General News of Tuesday, 30 November 2021
Source: rainbowradioonline.com
A Justice of Ghana’s Supreme Court, Justice Jones Dotse, has posited that legal education in Ghana is fraught with many challenges.
He was speaking on behalf of Chief Justice, Kwasi Anin-Yeboah at an International Conference on the Future of Legal Education in Ghana/Africa, today, Monday, November 29, 2021.
Justice Dotse asserted that Ghana’s current legal system was not the best.
He has therefore called for an overhaul of the system.
“The current state of legal education in the country is not the best. The Ghana School of Law lacks capacity relative to the numbers it receives. The school is running multiple streams at the moment since all the students cannot be in one stream.”

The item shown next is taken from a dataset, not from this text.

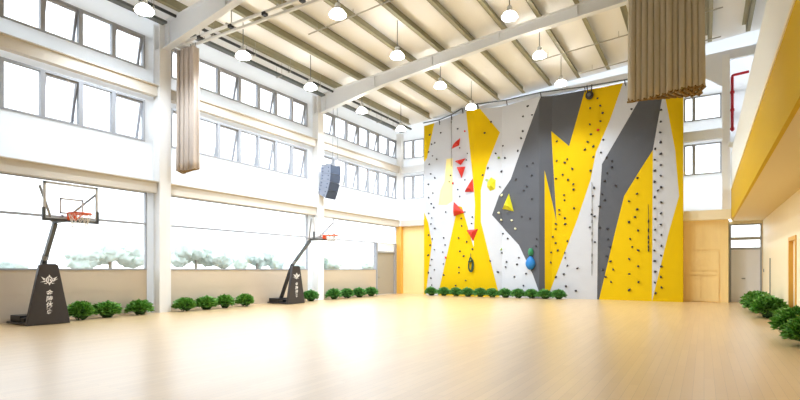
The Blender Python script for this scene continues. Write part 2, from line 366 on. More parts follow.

“There is a general opinion shared by stakeholders that there is the need for expansion. Also, Legal education in Ghana lacks a clear policy direction. There is always contention with entrance exams. The structure of the governing body for legal education may require some revision,” he added.
At the same ceremony, President Akufo-Addo stated that “Sustainable legal education will have, as its base, the establishment of a regime that will consider the pressing needs of the growing law student population and the expected demands of the generation unborn that will study law. It will be qualitative in its operation, but with a fair and balanced quantitative selection system”.
He also stressed that “it must also streamline the regulatory dualism between the
Ghana Tertiary Education Commission and the General Legal Council when it comes to legal education. I have to restate my conviction that the General Legal Council must have the final say. “
He indicated that he has already asked the Attorney-General to fast-track the balance of consultations on the Legal Profession Bill, and lay it before Cabinet and, ultimately, Parliament as soon as possible for enactment.
“This Bill aims to address comprehensively the issues of legal education in Ghana today. It must dispel the notion that the legal profession is a guild, a small club of mostly men, which is difficult to penetrate”, he said.
President Akufo-Addo, nonetheless, indicated that even if the new Legal Profession Act, which is under consideration, provides for a multiplicity of law schools to regulate the teaching of the professional examinations, and break the monopoly of the General Legal Council in that regard, “there can be no substitute for the General Legal Council being responsible for the maintenance of standards in the new system”.
He was hopeful, though, that new Legal Profession Act and the various Regulations, that will result from it, “will bring the many issues surrounding legal education in Ghana to fruitful resolution once and for all, at least for this generation”.